JCPenney Forecasts Nearly $100M in Annual IT Spend Going Forward
"We began the year with outdated, customized, difficult to maintain information systems, and under [CTO] Kristen Blum's leadership, we exit the year with a vision to completely overhaul our IT platform," said JCPenney CEO Ron Johnson on a February 27 conference call. "Partnering closely with Oracle, we are in the middle of a complete overhaul of our finance, merchandising, planning, allocation and store systems, so that we can compete with the most modern systems in our industry."
Financials will be the first module in the Oracle Retail systems to be implemented; CFO Ken Hannah forecasts the company will go live in a couple of months with financials, with merchandising, planning and allocation module rollouts to follow.
Johnson, who has come in for his share of criticism about the pace and direction of the changes he's instituted at the iconic company, remains strongly committed to IT's importance in the retailer's long-term revival. "Over the next three years we will complete the overhaul of our information systems and be 100% at state-of-the-art Oracle systems, and with systems from a handful of other partners that will augment that," he noted. "But the most important change is that nearly $100 million a year as we go forward will be invested in the next new thing, so we're going to stay current for years to come because of this transformation we're going through."

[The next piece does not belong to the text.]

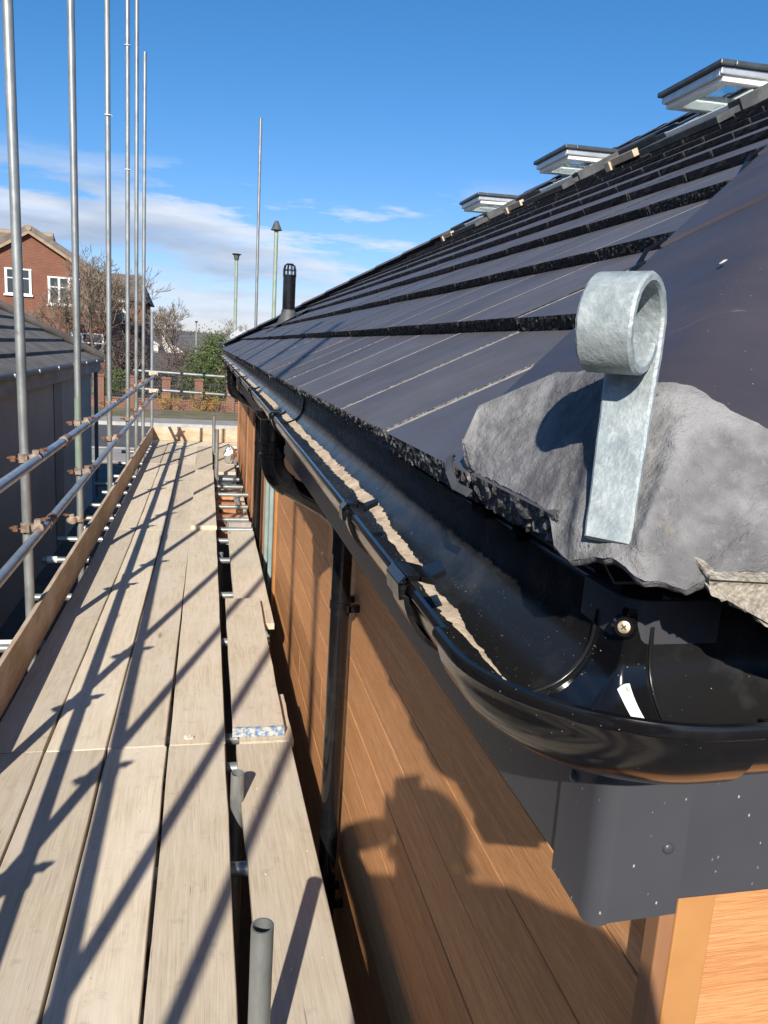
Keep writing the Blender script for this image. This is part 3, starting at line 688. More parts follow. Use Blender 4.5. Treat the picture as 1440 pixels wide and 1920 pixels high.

The mobility rollout that's under way is the most visible IT initiative at the beleaguered department store retailer. "Within one month, every employee on the floor of a JCPenney store will carry an iPod and be able to check out customers in time and anywhere in the store," said Johnson. "Last week 25% of all transactions were conducted on a mobile device. In this quarter we will start to see product information, training and all of our employee support systems [provided] directly to employees through our in-store WiFi networks on these iPods."
Johnson believes the mobile technology will have a direct and positive experience on customer service. "My goal is to start to add more employees on the floor to serve a customer," he said in response to a query about cost-cutting. "That's why we've moved to mobile POS, so we can untether that employee from the cash wrap and let them meet the customer while they shop and check out anywhere and anytime. Ultimately our employees on the floor are the heartbeat of the transformation."